# Start of GIVEN MATERIAL

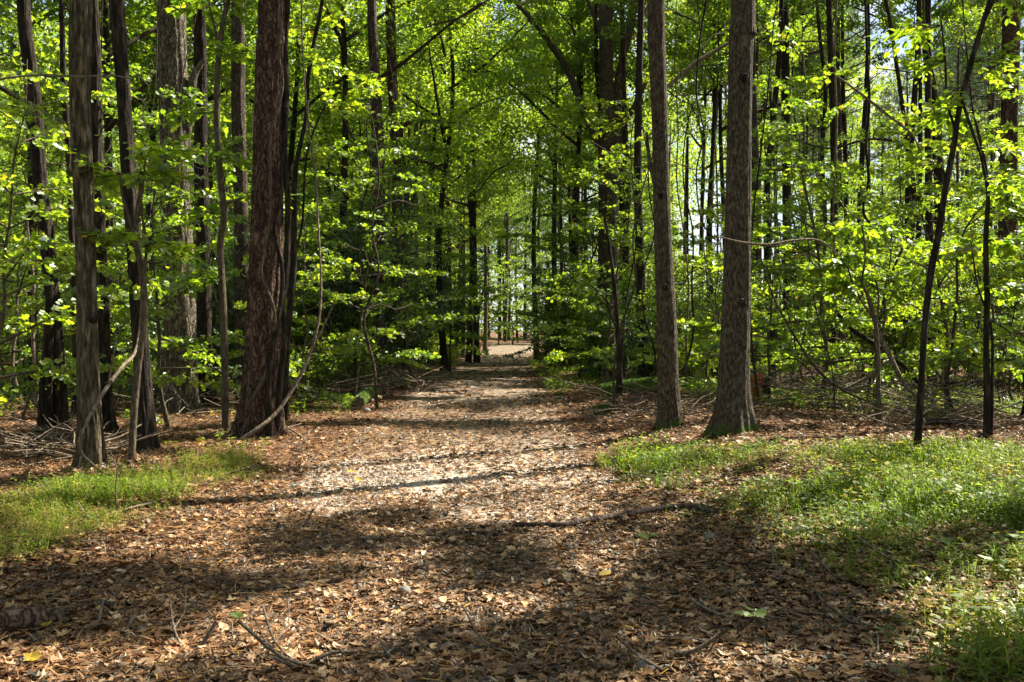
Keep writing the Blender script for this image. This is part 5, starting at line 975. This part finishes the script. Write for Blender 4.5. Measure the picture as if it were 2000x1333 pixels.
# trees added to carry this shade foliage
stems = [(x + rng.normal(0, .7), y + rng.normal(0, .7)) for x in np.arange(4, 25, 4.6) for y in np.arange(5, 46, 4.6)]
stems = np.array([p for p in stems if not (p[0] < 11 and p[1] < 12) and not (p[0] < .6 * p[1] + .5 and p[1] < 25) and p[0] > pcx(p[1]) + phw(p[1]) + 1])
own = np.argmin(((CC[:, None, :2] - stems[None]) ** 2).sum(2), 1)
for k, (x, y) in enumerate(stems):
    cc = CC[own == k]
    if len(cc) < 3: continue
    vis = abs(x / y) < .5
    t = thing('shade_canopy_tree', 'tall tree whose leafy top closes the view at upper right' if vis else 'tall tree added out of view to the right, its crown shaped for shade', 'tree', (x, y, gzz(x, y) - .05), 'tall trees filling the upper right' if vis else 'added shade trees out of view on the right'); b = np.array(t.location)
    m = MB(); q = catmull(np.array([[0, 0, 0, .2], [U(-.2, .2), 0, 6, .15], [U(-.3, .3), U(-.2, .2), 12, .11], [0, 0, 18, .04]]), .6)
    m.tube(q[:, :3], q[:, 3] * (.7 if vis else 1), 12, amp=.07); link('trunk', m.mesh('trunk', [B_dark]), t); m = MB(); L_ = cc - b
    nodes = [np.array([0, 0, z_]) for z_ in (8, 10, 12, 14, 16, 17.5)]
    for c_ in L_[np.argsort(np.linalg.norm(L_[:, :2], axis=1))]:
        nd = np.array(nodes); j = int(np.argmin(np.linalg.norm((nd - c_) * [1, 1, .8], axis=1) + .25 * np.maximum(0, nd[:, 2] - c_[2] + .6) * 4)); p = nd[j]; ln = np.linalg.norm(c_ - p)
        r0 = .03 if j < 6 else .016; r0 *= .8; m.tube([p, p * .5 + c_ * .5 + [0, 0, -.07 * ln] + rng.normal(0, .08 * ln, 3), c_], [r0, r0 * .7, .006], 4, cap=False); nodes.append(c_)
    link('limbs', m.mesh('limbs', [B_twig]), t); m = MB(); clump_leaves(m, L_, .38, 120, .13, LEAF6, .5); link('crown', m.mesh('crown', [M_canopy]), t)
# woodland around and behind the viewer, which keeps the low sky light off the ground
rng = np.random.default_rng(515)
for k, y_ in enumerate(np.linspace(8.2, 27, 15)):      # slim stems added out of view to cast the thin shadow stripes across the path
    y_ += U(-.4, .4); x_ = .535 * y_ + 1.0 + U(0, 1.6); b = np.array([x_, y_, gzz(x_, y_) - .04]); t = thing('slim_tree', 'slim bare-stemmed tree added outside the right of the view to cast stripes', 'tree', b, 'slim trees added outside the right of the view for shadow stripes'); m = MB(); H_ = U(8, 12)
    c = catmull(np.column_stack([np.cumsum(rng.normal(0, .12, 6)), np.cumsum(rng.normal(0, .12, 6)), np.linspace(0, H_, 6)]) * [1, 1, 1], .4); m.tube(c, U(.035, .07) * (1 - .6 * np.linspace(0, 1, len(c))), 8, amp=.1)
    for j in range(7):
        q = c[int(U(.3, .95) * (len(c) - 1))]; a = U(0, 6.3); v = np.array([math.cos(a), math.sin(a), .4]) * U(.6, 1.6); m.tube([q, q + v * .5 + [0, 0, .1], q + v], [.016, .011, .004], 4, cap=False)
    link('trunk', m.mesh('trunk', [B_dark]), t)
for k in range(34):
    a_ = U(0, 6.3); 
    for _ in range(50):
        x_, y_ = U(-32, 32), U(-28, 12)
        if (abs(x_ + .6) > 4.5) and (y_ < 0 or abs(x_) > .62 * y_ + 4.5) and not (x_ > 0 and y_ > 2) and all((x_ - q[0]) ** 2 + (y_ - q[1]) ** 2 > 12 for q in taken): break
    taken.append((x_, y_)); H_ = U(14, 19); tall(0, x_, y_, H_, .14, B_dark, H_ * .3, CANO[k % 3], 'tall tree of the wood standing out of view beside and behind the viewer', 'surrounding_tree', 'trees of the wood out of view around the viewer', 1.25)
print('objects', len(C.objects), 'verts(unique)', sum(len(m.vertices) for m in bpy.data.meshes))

# End of GIVEN MATERIAL

INSTRUCTIONS FOR THE TASK - Show all lines from the data above in which the word "this" appears.

REPLY TO THE TASK -
Keep writing the Blender script for this image. This is part 5, starting at line 975. This part finishes the script. Write for Blender 4.5. Measure the picture as if it were 2000x1333 pixels.
# trees added to carry this shade foliage